* **Brief**:
Take every line from the material that has the word "empty" in it.

— START —

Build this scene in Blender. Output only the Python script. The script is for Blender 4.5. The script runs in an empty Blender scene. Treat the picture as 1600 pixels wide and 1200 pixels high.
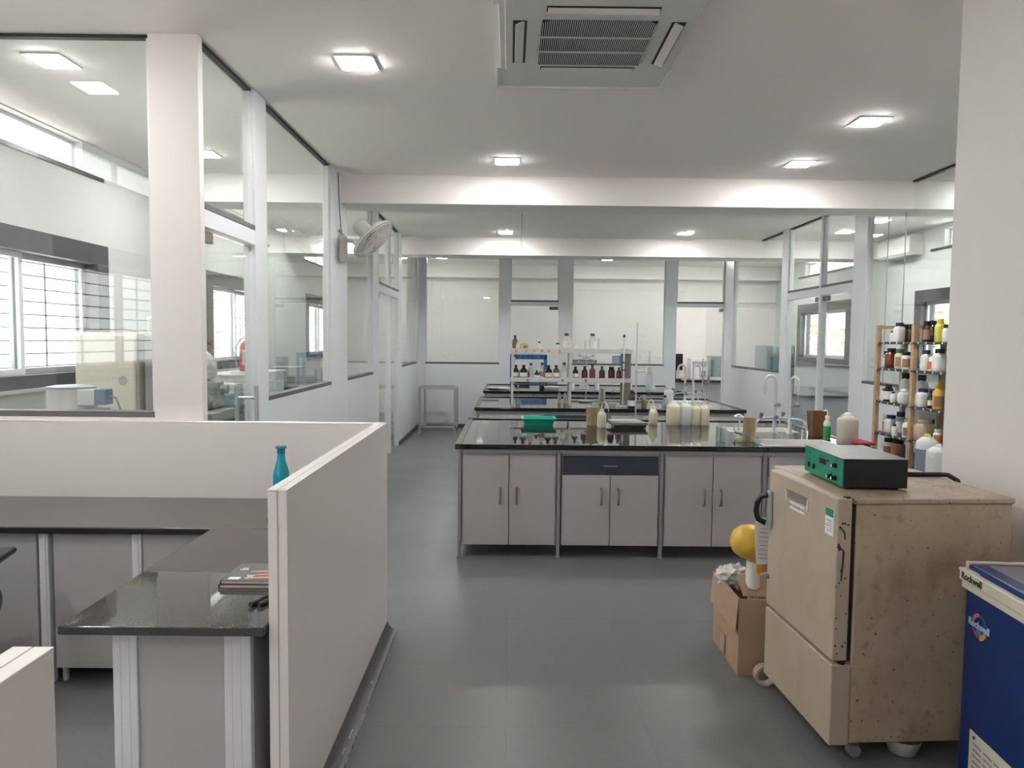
import bpy, bmesh, math, random
from mathutils import Vector, Matrix
random.seed(7)
SC = bpy.context.scene
COL = SC.collection
PI = math.pi

# ------------------------------------------------------------------ materials
def nt_new(name):
    m = bpy.data.materials.new(name); m.use_nodes = True
    nt = m.node_tree
    b = nt.nodes['Principled BSDF']
    return m, nt, b
def mat(name, col, rough=0.5, metal=0.0, spec=0.5, trans=0.0, bump=0.0, bscale=80, var=0.0, vscale=3.0, coat=0.0):
    m, nt, b = nt_new(name)
    b.inputs['Base Color'].default_value = (*col, 1)
    b.inputs['Roughness'].default_value = rough
    b.inputs['Metallic'].default_value = metal
    b.inputs['Specular IOR Level'].default_value = spec
    b.inputs['Coat Weight'].default_value = coat
    if trans: b.inputs['Transmission Weight'].default_value = trans
    tc = nt.nodes.new('ShaderNodeTexCoord')
    if var:
        n = nt.nodes.new('ShaderNodeTexNoise'); n.inputs['Scale'].default_value = vscale
        n.inputs['Detail'].default_value = 6
        nt.links.new(tc.outputs['Object'], n.inputs['Vector'])
        r = nt.nodes.new('ShaderNodeValToRGB')
        r.color_ramp.elements[0].position = 0.3; r.color_ramp.elements[1].position = 0.7
        r.color_ramp.elements[0].color = (*[c * (1 - var) for c in col], 1)
        r.color_ramp.elements[1].color = (*[min(1, c * (1 + var)) for c in col], 1)
        nt.links.new(n.outputs['Fac'], r.inputs['Fac'])
        nt.links.new(r.outputs['Color'], b.inputs['Base Color'])
    if bump:
        n = nt.nodes.new('ShaderNodeTexNoise'); n.inputs['Scale'].default_value = bscale
        nt.links.new(tc.outputs['Object'], n.inputs['Vector'])
        bp = nt.nodes.new('ShaderNodeBump'); bp.inputs['Strength'].default_value = bump
        bp.inputs['Distance'].default_value = 0.002
        nt.links.new(n.outputs['Fac'], bp.inputs['Height'])
        nt.links.new(bp.outputs['Normal'], b.inputs['Normal'])
    return m
def emis(name, col, s):
    m, nt, b = nt_new(name)
    b.inputs['Base Color'].default_value = (*col, 1)
    b.inputs['Emission Color'].default_value = (*col, 1)
    b.inputs['Emission Strength'].default_value = s
    return m
def thin_glass(name, tint, f0=0.04, rough=0.0, smear=0.0):
    """clear sheet: transparent with a mirror-like share that grows at grazing angles"""
    m = bpy.data.materials.new(name); m.use_nodes = True
    nt = m.node_tree; nt.nodes.clear()
    N = nt.nodes.new; L = nt.links.new
    out = N('ShaderNodeOutputMaterial'); mix = N('ShaderNodeMixShader')
    tr = N('ShaderNodeBsdfTransparent'); tr.inputs['Color'].default_value = (*tint, 1)
    gl = N('ShaderNodeBsdfGlossy'); gl.inputs['Roughness'].default_value = rough
    gl.inputs['Color'].default_value = (1, 1, 1, 1)
    g = N('ShaderNodeNewGeometry')
    d = N('ShaderNodeVectorMath'); d.operation = 'DOT_PRODUCT'
    L(g.outputs['Normal'], d.inputs[0]); L(g.outputs['Incoming'], d.inputs[1])
    def mth(op, a, b=None):
        n = N('ShaderNodeMath'); n.operation = op
        for i, v in enumerate((a, b)):
            if v is None: continue
            if isinstance(v, (int, float)): n.inputs[i].default_value = v
            else: L(v, n.inputs[i])
        return n.outputs[0]
    a = mth('ABSOLUTE', d.outputs['Value'])
    s = mth('POWER', mth('SUBTRACT', 1.0, a), 5.0)
    f = mth('ADD', mth('MULTIPLY', s, 1 - f0), f0)
    L(f, mix.inputs['Fac']); L(tr.outputs[0], mix.inputs[1]); L(gl.outputs[0], mix.inputs[2])
    last = mix.outputs[0]
    if smear:   # dusty film with smears of its own
        df = N('ShaderNodeBsdfDiffuse'); df.inputs['Color'].default_value = (.8, .82, .84, 1)
        tc = N('ShaderNodeTexCoord'); n1 = N('ShaderNodeTexNoise'); n1.inputs['Scale'].default_value = 2.2
        n1.inputs['Detail'].default_value = 8; n1.inputs['Roughness'].default_value = .7
        L(tc.outputs['Object'], n1.inputs['Vector'])
        r = N('ShaderNodeValToRGB'); r.color_ramp.elements[0].position = .42; r.color_ramp.elements[1].position = .8
        L(n1.outputs['Fac'], r.inputs['Fac'])
        m2 = N('ShaderNodeMixShader'); L(mth('ADD', mth('MULTIPLY', r.outputs['Color'], smear), smear * .25), m2.inputs['Fac'])
        L(last, m2.inputs[1]); L(df.outputs[0], m2.inputs[2]); last = m2.outputs[0]
    L(last, out.inputs['Surface'])
    return m

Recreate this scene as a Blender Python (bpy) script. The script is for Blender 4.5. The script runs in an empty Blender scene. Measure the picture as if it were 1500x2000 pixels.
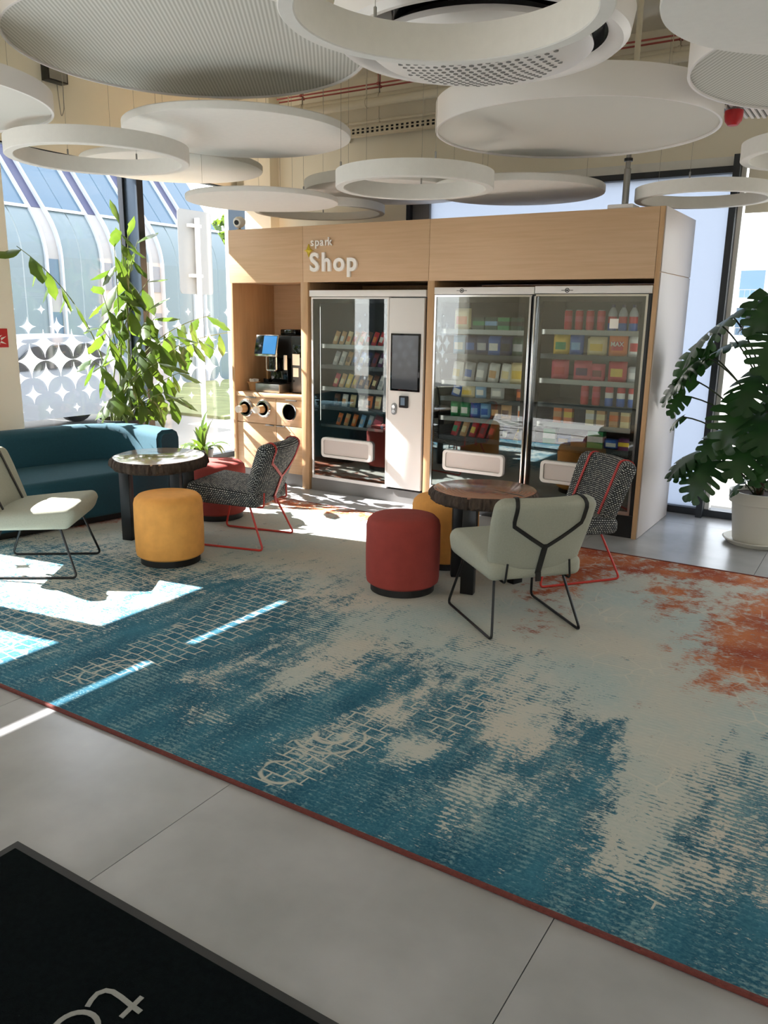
import bpy, bmesh, math, random
import numpy as np
from mathutils import Vector, Matrix
random.seed(7)
PI = math.pi
SC = bpy.context.scene
COL = SC.collection

# ------------------------------------------------------------------ camera, world, sun, exposure
cam_data = bpy.data.cameras.new('camera')
cam = bpy.data.objects.new('camera', cam_data); COL.objects.link(cam)
_R = [[0.8471914736, 0.5310900132, 0.0144915444], [0.1380648907, -0.1937372303, -0.9712898494], [-0.5130347873, 0.8248692523, -0.2374574143]]
right, down, fwd = (Vector(r) for r in _R)
M = Matrix((right, -down, -fwd)).transposed().to_4x4()
M.translation = Vector((0, 0, 1.62))
cam.matrix_world = M
cam_data.sensor_fit = 'VERTICAL'; cam_data.sensor_height = 32.0
cam_data.lens = 1566.0853 / 2000.0 * 32.0
cam_data.clip_start = 0.05; cam_data.clip_end = 500
SC.camera = cam

SUN_DIR = Vector((1.0, 0.17, -0.80)).normalized()
world = bpy.data.worlds.new('sky'); SC.world = world; world.use_nodes = True
wn = world.node_tree.nodes; wl = world.node_tree.links
bg = wn['Background']
sky = wn.new('ShaderNodeTexSky'); sky.sky_type = 'NISHITA'; sky.sun_disc = False
sky.sun_elevation = math.radians(38); sky.sun_rotation = math.radians(-98.8)
sky.air_density = 1.2; sky.dust_density = 1.5; sky.ozone_density = 1.5
hz = wn.new('ShaderNodeMixRGB'); hz.inputs[0].default_value = 0.75; hz.inputs[2].default_value = (6.7, 7.0, 7.3, 1)
wl.new(sky.outputs[0], hz.inputs[1]); wl.new(hz.outputs[0], bg.inputs['Color'])
bg.inputs['Strength'].default_value = 0.40
sun_d = bpy.data.lights.new('sun', 'SUN'); sun_d.energy = 26.0; sun_d.angle = 0.007; sun_d.color = (1.0, 0.975, 0.955)
sun = bpy.data.objects.new('sun', sun_d); COL.objects.link(sun)
sun.rotation_euler = SUN_DIR.to_track_quat('-Z', 'Y').to_euler(); sun.location = (-12, 0, 12)

SC.view_settings.view_transform = 'Standard'; SC.view_settings.look = 'None'
SC.view_settings.gamma = 1.0; SC.view_settings.use_curve_mapping = False
SC.view_settings.exposure = 0.74

# ------------------------------------------------------------------ materials
def new_mat(name):
    m = bpy.data.materials.new(name); m.use_nodes = True
    nt = m.node_tree
    return m, nt, nt.nodes, nt.links, nt.nodes['Principled BSDF']

def lin(c):
    return tuple(((x / 255) / 12.92 if x / 255 <= 0.04045 else (((x / 255) + 0.055) / 1.055) ** 2.4) for x in c) + (1.0,)

def mat(name, rgb, rough=0.5, metal=0.0, var=0.0, scale=8.0, bump=0.0, bscale=60.0, stretch=None, spec=None, coat=0.0, emit=0.0):
    """principled colour (sRGB) with object-space noise variation and fine relief"""
    m, nt, N, L, P = new_mat(name)
    c = lin(rgb)
    P.inputs['Base Color'].default_value = c
    P.inputs['Roughness'].default_value = rough; P.inputs['Metallic'].default_value = metal
    if spec is not None: P.inputs['Specular IOR Level'].default_value = spec
    if coat: P.inputs['Coat Weight'].default_value = coat; P.inputs['Coat Roughness'].default_value = 0.08
    if emit:
        P.inputs['Emission Color'].default_value = c; P.inputs['Emission Strength'].default_value = emit
    if var or bump:
        tc = N.new('ShaderNodeTexCoord'); mp = N.new('ShaderNodeMapping')
        L.new(tc.outputs['Object'], mp.inputs[0])
        if stretch: mp.inputs['Scale'].default_value = stretch
        if var:
            nz = N.new('ShaderNodeTexNoise'); nz.inputs['Scale'].default_value = scale; nz.inputs['Detail'].default_value = 6
            L.new(mp.outputs[0], nz.inputs['Vector'])
            rp = N.new('ShaderNodeMapRange'); rp.inputs[1].default_value = 0.25; rp.inputs[2].default_value = 0.75
            rp.inputs[3].default_value = 1 - var; rp.inputs[4].default_value = 1 + var
            L.new(nz.outputs['Fac'], rp.inputs[0])
            mx = N.new('ShaderNodeVectorMath'); mx.operation = 'SCALE'
            mx.inputs[0].default_value = c[:3]; L.new(rp.outputs[0], mx.inputs['Scale'])
            L.new(mx.outputs[0], P.inputs['Base Color'])
        if bump:
            nb = N.new('ShaderNodeTexNoise'); nb.inputs['Scale'].default_value = bscale; nb.inputs['Detail'].default_value = 4
            L.new(mp.outputs[0], nb.inputs['Vector'])
            bp = N.new('ShaderNodeBump'); bp.inputs['Strength'].default_value = bump; bp.inputs['Distance'].default_value = 0.01
            L.new(nb.outputs['Fac'], bp.inputs['Height']); L.new(bp.outputs[0], P.inputs['Normal'])
    return m

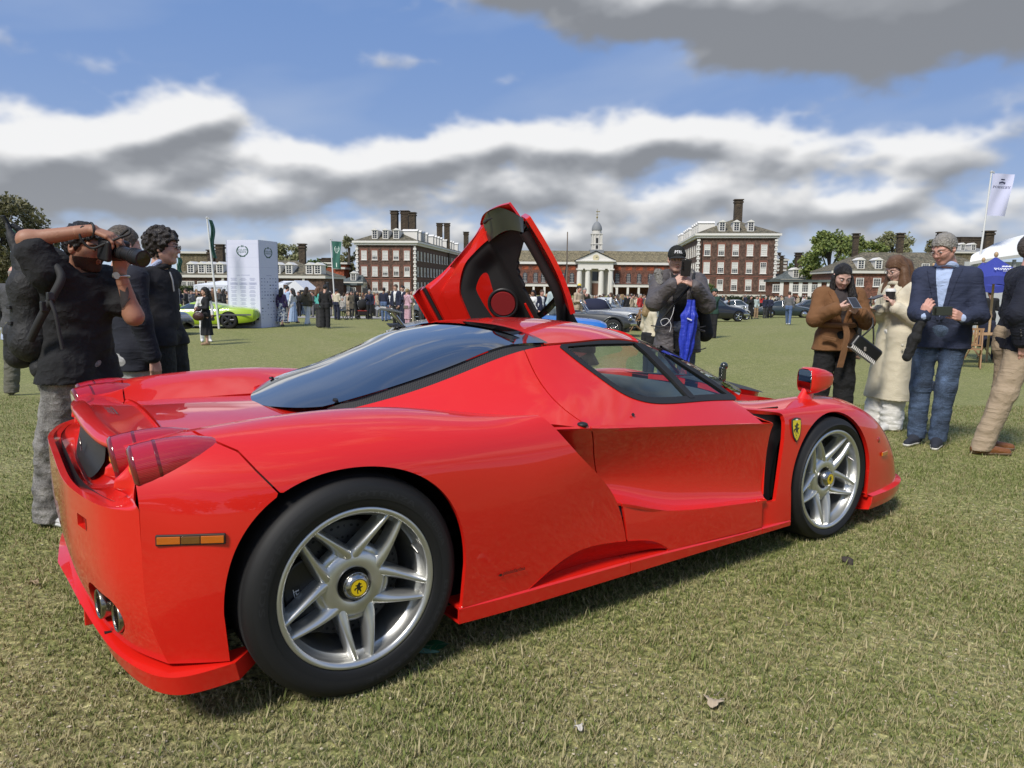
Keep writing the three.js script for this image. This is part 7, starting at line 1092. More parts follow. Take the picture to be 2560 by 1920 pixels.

— END —

* **Solved problem**:
Build this scene in Blender. Output only the Python script. The script is for Blender 4.5. The script runs in an empty Blender scene. Treat the picture as 1600 pixels wide and 1200 pixels high.
Recreate this scene as a Blender Python (bpy) script. The script is for Blender 4.5. The script runs in an empty Blender scene. Measure the picture as if it were 1500x2000 pixels.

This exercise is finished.